I am aware that I feel and act as an entirely different person depending upon how my body and brain respond to momentary circumstances.  When panicked, my response tends to be quick, impulsive and at times violent. My ancient brain and body respond to primal prompts with fear and self-preservation.  The dreaded chemical cortisol shoots through my body and I do not think things through.  Acting in self-interest, I become an example of Darwinian survival mechanisms. I am selfish and protective. I withdraw and lash out simultaneously.  I think of my own wellbeing and I do not care for the wellbeing of others.  This is not a happy circumstance.  In moments like these, I do not feel good or in harmony with the world around me. I feel self protective, jealous and removed from others.

These strategies that developed over human evolution to help us survive from one day to the next and ensure that we procreate and thrive as a species, are also the tactics that can cause us emotional pain.  In the service of our own survival and that of our progeny, we create boundaries between others and ourselves.  My atavistic self is also a lonely self.  In my attempt at self-preservation, I seek to control my environment.  I try to stop the flow of change. I create boundaries. I attempt to grab whatever pleasure is available and hold on for dear life. I want to win. I want to succeed.

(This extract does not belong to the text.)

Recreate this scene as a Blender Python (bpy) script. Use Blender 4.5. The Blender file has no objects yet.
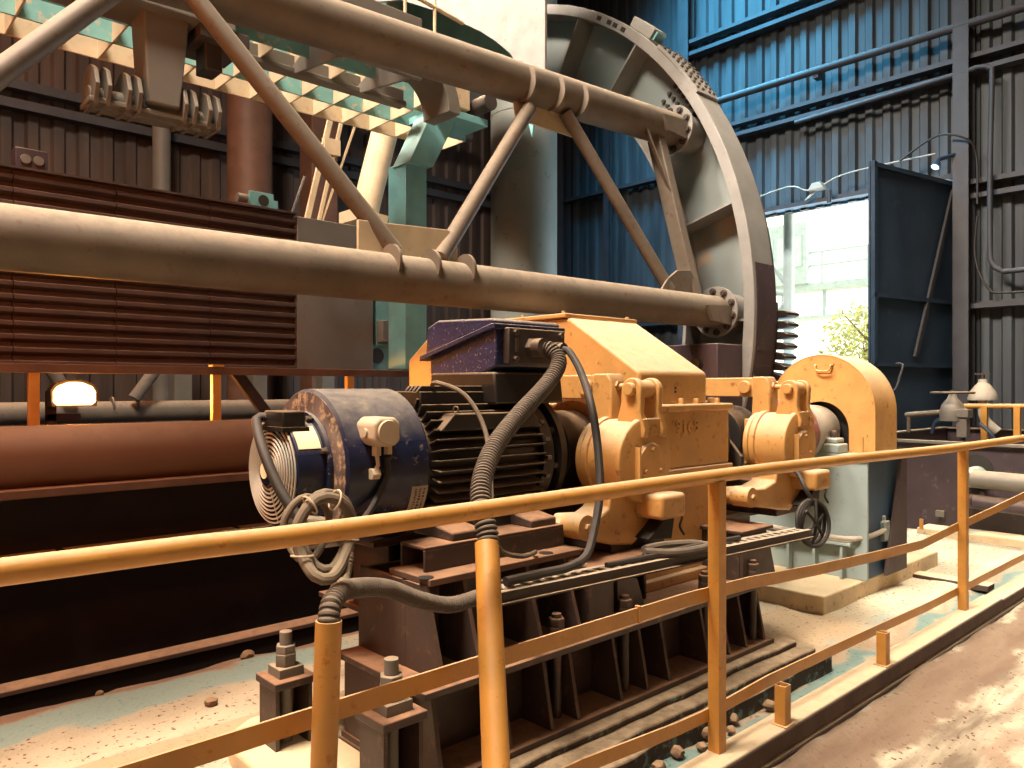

On the other hand, if I can slow down and channel the altruistic nature that is accessible to all humans, the experience of life and relationships is completely different, less lonely, less egotistical and self-serving. This slowing down demands patience and purposeful restraint.  In the midst of the chemical rush of cortisol flowing throughout the body, I try to recognize the impulse to act selfishly and self-protectively, but instead of lashing out, I try to practice moderation and patience.

Amidst the jittery barrage of life in our present over-stimulated environment, it is increasingly difficult to acquire focus, patience and restraint. What might provide the opportunity to steady and focus the senses?  What might help us negotiate our fidgety, edgy world with grace?  How can we find space for reflection and contemplation amidst our daily lives?  Sacks proposes religion as a method for slowing down.  Historically, the theater originated in the realm of religion.  Communities gathered together to consider their lives together in the light of the larger universe.  I think that part of what both art and theater offers us is an instrument to re-pattern habitual reactions and find the eternal in the midst of the quickly accelerating present. Contemplation of art in a group, in a community, can help rejigger expectations and calm down the body and connect with the past as well as with those around us.  Interacting with art in the presence of others requires mutual respect, stillness and receptivity, which in turn produce a sense of shared tranquility and a rebalanced sensory field.